Die vierte Wunderkammer ist eine Erweiterung einer bestehenden vom israelischen Künstler Arik Levy. „Transparente Opazität“spielt mit verschiedenen Materialien und verschiedenen Formen – großen und kleinen Kristallkörpern, aus Holz, Metall, Kunststoff –, die Ergänzung „Emotional Formation“lässt unter anderem Kristalle aus Skulpturen wachsen, die langsam den Raum übernehmen.
Man wird sie wohl immer wieder nachwachsen lassen müssen, weil sie in Griffweite der Besucher angebracht sind. Aber es gehöre zu den Kristallwelten dazu, dass man bei manchen Installationen immer wieder nachbessert. Das sei eben „Kunst in Progress“, meint ein Mitarbeiter.
Ähnlich sieht es Markus LangesSwarovski, der seit seinem 28. Lebensjahr das Unternehmen führt und mit seiner Begeisterung für Kunst die jüngsten Erweiterungen initiiert hat: Die Kristallwelten seien kein klassisches Kunstmuseum, sondern eher ein eigenwilliger Ort, der nie wirklich fertig sei, meint der 43-Jährige.

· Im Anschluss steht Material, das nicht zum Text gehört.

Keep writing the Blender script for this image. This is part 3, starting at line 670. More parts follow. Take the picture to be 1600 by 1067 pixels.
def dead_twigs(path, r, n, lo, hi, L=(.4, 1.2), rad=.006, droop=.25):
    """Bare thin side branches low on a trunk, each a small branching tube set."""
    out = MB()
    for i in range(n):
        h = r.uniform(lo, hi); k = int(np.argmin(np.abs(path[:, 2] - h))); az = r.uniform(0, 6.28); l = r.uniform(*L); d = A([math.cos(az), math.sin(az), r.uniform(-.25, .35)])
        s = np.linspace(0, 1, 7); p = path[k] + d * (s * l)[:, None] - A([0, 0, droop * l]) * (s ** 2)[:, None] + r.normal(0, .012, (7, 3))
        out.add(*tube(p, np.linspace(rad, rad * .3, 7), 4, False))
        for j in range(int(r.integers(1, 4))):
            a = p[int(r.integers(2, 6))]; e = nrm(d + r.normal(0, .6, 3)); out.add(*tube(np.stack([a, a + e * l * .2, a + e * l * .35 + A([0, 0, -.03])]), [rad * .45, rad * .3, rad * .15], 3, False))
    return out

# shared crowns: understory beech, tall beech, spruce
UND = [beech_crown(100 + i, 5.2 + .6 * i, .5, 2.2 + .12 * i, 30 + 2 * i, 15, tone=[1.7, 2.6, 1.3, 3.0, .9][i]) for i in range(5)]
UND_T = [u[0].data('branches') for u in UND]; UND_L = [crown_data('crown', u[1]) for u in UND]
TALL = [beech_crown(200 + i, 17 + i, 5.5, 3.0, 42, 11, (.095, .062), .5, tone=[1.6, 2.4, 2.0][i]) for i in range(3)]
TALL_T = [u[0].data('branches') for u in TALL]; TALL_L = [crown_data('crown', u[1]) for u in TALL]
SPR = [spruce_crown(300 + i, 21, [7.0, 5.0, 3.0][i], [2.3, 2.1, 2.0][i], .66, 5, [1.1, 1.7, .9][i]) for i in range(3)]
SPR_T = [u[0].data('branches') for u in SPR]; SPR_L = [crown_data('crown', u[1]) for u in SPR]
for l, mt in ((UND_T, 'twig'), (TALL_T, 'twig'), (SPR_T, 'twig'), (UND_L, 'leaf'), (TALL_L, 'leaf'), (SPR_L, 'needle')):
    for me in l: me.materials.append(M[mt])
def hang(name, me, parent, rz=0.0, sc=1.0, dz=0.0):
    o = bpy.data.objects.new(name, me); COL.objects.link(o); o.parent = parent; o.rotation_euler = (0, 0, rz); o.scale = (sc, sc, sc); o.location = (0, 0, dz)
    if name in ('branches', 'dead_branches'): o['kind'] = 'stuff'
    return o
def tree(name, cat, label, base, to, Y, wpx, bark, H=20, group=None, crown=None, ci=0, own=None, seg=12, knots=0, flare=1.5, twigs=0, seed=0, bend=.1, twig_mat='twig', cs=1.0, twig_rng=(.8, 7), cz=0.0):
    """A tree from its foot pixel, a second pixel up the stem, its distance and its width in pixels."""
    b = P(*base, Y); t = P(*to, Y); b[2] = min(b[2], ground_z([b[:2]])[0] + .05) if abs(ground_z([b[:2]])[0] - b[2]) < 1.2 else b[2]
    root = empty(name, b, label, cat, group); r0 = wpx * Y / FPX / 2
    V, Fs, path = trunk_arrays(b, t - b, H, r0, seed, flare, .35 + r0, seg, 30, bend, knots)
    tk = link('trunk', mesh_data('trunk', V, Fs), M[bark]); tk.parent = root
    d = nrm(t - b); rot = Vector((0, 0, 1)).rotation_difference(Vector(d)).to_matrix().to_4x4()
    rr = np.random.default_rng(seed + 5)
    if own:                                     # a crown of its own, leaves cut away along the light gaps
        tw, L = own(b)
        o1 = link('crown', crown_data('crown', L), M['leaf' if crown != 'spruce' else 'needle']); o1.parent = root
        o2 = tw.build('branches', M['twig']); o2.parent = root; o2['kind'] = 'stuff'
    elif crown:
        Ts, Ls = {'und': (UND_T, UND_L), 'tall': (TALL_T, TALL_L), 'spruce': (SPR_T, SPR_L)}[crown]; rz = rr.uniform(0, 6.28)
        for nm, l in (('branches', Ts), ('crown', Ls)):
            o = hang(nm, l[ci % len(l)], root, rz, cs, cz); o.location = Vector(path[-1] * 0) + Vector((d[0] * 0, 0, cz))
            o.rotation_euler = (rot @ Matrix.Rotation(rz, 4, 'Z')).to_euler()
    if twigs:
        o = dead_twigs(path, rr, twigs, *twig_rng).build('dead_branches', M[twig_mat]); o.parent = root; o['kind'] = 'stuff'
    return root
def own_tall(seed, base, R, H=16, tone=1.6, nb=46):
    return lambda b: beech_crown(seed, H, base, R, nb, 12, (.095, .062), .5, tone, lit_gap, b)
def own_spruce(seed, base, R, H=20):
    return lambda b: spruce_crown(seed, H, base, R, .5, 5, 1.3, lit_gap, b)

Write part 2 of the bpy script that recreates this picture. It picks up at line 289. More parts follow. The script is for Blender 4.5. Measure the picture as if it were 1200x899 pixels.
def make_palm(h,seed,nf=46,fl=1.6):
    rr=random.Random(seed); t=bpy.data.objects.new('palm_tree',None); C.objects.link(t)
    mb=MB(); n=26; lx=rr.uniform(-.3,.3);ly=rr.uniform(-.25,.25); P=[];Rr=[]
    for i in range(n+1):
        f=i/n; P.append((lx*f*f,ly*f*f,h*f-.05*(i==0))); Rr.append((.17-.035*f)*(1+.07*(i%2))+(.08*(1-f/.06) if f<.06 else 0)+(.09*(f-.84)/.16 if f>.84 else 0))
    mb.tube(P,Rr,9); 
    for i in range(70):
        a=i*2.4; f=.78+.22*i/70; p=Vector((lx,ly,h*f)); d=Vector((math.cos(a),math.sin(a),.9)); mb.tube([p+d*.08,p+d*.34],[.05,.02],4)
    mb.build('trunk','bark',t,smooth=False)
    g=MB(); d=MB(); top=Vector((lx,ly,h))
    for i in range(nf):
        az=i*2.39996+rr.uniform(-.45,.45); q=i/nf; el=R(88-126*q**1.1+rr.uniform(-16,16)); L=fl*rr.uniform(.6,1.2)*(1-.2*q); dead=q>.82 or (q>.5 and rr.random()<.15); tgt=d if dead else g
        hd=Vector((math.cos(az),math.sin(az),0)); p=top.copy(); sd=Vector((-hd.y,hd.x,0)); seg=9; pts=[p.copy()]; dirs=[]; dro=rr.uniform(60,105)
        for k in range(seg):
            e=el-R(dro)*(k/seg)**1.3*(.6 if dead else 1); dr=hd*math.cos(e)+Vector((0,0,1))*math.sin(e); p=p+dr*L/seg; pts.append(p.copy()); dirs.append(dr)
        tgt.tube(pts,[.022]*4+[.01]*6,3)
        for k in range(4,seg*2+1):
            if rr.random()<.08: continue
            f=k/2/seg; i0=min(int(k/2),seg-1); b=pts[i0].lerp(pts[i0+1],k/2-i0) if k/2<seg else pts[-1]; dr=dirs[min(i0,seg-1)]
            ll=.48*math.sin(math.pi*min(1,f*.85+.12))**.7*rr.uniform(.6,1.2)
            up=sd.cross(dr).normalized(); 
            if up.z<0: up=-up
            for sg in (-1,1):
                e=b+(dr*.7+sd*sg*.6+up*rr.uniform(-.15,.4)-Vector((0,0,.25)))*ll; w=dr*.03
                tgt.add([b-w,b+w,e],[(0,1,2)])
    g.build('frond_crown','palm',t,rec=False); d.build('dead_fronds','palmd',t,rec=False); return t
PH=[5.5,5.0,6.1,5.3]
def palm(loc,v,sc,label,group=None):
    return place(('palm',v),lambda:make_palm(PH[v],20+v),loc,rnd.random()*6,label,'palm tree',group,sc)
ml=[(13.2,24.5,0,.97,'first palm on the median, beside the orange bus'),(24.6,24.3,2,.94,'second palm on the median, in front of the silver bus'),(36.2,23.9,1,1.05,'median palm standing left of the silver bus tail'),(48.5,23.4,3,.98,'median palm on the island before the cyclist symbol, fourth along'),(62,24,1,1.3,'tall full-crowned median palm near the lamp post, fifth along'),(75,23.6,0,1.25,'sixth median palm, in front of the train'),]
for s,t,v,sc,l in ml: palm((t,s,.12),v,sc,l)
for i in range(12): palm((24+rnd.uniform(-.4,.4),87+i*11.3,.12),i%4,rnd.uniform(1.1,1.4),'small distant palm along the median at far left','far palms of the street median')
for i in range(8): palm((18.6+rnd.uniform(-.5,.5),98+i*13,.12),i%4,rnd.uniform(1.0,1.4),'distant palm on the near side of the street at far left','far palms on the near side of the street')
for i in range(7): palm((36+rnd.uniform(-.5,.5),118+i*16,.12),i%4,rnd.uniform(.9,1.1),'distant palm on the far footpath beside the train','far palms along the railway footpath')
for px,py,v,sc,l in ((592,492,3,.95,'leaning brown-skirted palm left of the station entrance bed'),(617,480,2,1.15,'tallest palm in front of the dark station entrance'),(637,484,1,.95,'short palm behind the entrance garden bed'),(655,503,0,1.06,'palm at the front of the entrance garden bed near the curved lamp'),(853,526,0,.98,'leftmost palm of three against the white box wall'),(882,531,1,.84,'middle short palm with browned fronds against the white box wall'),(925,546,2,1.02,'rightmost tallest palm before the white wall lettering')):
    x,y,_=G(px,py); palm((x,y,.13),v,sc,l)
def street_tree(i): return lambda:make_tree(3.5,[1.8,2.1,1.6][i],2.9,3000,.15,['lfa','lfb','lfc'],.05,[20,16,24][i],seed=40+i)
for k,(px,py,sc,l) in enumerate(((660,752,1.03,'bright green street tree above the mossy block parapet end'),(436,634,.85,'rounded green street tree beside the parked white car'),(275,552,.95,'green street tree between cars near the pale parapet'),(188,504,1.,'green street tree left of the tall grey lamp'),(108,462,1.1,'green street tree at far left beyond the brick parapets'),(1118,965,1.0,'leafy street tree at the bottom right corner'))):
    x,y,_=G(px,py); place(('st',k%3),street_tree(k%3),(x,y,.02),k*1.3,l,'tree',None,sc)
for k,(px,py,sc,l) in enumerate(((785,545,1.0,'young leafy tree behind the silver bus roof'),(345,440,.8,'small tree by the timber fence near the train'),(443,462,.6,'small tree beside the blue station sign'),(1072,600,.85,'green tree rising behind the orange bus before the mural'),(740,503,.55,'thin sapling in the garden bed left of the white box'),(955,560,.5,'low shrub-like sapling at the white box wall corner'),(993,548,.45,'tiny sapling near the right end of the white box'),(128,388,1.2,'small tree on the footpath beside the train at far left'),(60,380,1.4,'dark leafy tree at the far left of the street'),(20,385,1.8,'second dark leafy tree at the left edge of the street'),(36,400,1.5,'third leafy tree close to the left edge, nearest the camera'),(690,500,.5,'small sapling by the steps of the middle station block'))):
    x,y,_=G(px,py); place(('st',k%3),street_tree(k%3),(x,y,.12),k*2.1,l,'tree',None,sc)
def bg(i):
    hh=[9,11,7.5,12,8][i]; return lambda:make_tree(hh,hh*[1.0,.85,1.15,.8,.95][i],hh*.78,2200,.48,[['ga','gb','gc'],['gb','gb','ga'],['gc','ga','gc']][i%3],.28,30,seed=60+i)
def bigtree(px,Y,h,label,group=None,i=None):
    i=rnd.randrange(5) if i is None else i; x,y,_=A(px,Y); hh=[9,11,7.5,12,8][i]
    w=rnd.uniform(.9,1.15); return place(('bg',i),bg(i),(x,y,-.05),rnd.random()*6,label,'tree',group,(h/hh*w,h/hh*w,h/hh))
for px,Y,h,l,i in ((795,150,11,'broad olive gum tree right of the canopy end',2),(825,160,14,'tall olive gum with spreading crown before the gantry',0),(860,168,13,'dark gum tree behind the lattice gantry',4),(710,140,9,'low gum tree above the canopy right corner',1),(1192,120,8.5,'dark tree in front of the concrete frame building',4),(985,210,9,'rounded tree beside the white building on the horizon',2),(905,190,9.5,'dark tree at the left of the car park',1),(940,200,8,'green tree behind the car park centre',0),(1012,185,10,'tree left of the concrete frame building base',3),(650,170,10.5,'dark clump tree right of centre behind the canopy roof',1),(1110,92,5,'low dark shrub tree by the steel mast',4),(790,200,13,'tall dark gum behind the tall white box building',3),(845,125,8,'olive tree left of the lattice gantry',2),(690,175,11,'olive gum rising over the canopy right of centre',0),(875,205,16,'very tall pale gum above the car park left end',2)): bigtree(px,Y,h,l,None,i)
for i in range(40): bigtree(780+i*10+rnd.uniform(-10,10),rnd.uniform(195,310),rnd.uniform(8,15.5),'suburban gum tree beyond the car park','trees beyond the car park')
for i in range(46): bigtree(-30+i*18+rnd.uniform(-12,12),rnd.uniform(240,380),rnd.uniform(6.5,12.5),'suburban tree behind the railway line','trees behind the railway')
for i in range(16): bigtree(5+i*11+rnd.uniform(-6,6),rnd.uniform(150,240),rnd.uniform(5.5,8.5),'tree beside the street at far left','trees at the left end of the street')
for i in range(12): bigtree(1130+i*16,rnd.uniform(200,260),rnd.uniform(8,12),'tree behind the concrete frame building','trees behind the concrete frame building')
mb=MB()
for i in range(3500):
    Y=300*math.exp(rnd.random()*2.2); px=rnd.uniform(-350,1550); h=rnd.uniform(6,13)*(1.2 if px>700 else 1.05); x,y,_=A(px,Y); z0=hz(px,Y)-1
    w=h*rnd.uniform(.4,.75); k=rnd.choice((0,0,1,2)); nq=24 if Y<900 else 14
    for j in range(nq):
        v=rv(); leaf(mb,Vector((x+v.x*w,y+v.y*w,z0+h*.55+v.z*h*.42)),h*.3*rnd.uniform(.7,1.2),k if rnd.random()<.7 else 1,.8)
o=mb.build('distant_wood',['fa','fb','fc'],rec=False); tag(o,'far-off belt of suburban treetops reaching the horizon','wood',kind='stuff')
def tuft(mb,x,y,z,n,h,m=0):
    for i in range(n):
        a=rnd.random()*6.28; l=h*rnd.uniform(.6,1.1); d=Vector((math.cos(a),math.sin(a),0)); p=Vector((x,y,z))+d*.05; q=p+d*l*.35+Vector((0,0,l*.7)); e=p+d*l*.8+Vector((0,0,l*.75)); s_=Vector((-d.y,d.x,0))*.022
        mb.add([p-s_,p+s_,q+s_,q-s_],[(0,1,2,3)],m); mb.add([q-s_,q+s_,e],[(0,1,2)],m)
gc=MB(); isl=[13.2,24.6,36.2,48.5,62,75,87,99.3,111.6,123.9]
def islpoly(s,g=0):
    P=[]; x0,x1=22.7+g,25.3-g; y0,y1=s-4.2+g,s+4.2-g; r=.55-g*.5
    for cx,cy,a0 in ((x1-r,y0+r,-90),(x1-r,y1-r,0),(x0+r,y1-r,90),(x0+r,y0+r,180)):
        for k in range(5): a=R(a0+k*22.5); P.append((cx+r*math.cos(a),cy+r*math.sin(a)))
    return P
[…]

»Das wirkliche Wunder ist, dass das so viele Leute annehmen.«
Spektakuläre Lichtshow. Im Winter ist es etwas ruhiger in Wattens, Menschenmassen gibt es nur zur Mittagszeit, wenn die 4800 Mitarbeiter der Swarovski-Werke zur Kantine in der Dorfmitte spazieren. Gerade jetzt lohnt sich ein Ausflug nach Tirol, weil nur die frühe Dunkelheit des Winters eine spektakuläre Lichtshow möglich macht. Zwischen 19. Jänner und 18. Februar wird der Garten der Kristallwelten täglich ab 17 Uhr zu einer Wunderkammer aus Licht und Klang – mit einer glitzernden Milchstraße aus 800.000 Sternen über dem Teich. Und weil es eine weitere Wunderkammer gibt: Man muss in Tirol weit fahren, um so gut zu essen wie im Restaurant Daniels Kristallwelten.